A seguire è stato il turno di Gli intrighi del potere – Nixon, film del 1995 sulla vita del Presidente Richard Nixon con protagonista Anthony Hopkins. A proposito, il regista ha detto:
“Mio padre è stato un grande sostenitore di Nixon. Secondo me Nixon è stato un uomo intelligente che nella vita ha molto sofferto. Lui ha sempre pensato che Kennedy avesse avuto una vita più facile. Nixon ha sbagliato tanto e ha governato male. Il suo miglior discorso è stato quello che ha fatto quando ha dato le dimissioni. Era una persona talmente insicura da avere la sensazione di essere in pericolo come Kennedy. Ho cercato di mettermi nei panni del personaggio e di comprenderlo.
Anche con W. e Snowden ho fatto un ragionamento simile, mi sono messo nei panni dei protagonisti. Io cerco di non mettermi in mezzo, ma è difficile. Credo che Nixon non avrebbe potuto fermare la guerra. La Guerra Fredda è stato uno strumento molto comodo, perché permetteva agli Stati Uniti di esagerare la paura del nemico. Pochi mesi dopo la caduta dell’Unione Sovietica abbiamo attaccato Panama, perché la droga era il nuovo nemico. Abbiamo bisogno di attaccare qualcuno.
Nixon non ha fatto partire la guerra, ma l’ha continuata perché aveva paura di perdere le elezioni e si è macchiato di terribili stragi. Noi americani siamo nati aggressivi, siamo incredibilmente competitivi. Io ho un background europeo, nello specifico francese, e mi sembra che abbiamo perso il senso della pace, pensiamo solo al potere. Da noi chiunque è dalla parte della pace viene considerato come qualcuno che ha qualcosa di sbagliato. Dov’è il partito della pace negli USA?”
La scena successiva è stata di Nato il quattro luglio, film sul reduce del Vietnam Ron Kovic. Oliver Stone ha dichiarato che questa è una delle scene da lui dirette che lo emozionano ancora di più; ha poi aggiunto:
“Tom Cruise è un attore che mi emoziona molto, nei miei incubi sono lì con lui sulla sedia a rotelle a protestare. Niente è cambiato da allora, pochissimi protestano nel 2016. Tom cruise è stato fantastico, aveva appena fatto Top Gun, film con una morale completamente differente, ma era affascinato dal personaggio di Nato il quattro luglio, ed è andato realmente in giro in sedia a rotelle per entrare meglio nel personaggio di Ron Kovic.”

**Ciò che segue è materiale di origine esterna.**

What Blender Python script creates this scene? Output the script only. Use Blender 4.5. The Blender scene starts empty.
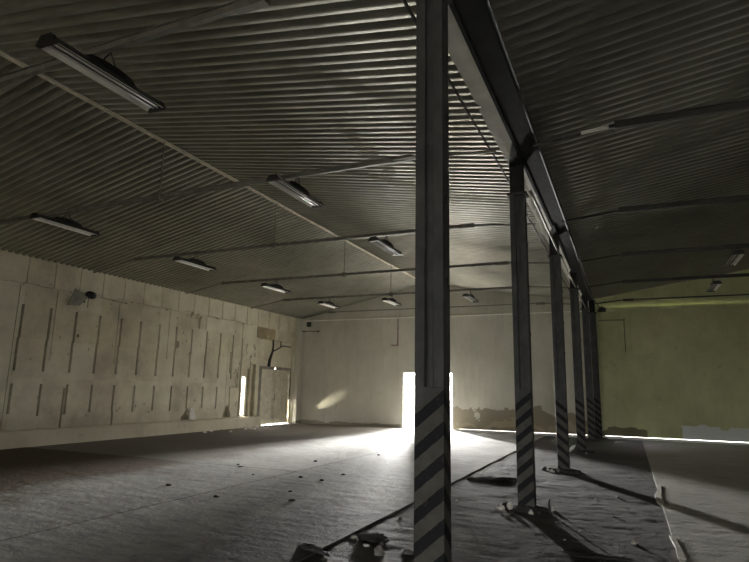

A seguire è stata la volta di una scena di Platoon, film grazie al quale Oliver Stone vinse l’Oscar per la migliore regia. A tal proposito il regista ha detto:”è la scena meno realistica e più esagerata del film. Curioso che l’autore delle musiche Georges Delerue abbia cercato di comporre qualcosa di buono a riguardo, ma che poi abbia scelto l’adagio di Barber come accompagnamento musicale della scena.
Dopo avere emozionato il pubblico con il celebre discorso di Al Pacino in Ogni Maledetta Domenica, concepito ripensando a quando cercava di sopravvivere come militare in Vietnam, Oliver Stone ha concluso l’incontro mostrando e lodando due pellicole non sue: Novecento di Bernardo Bertolucci, che ha definito un film epico e forse non compreso da tutti, e Sette giorni a maggio, che il regista ritiene fra i più significativi a proposito della politica americana.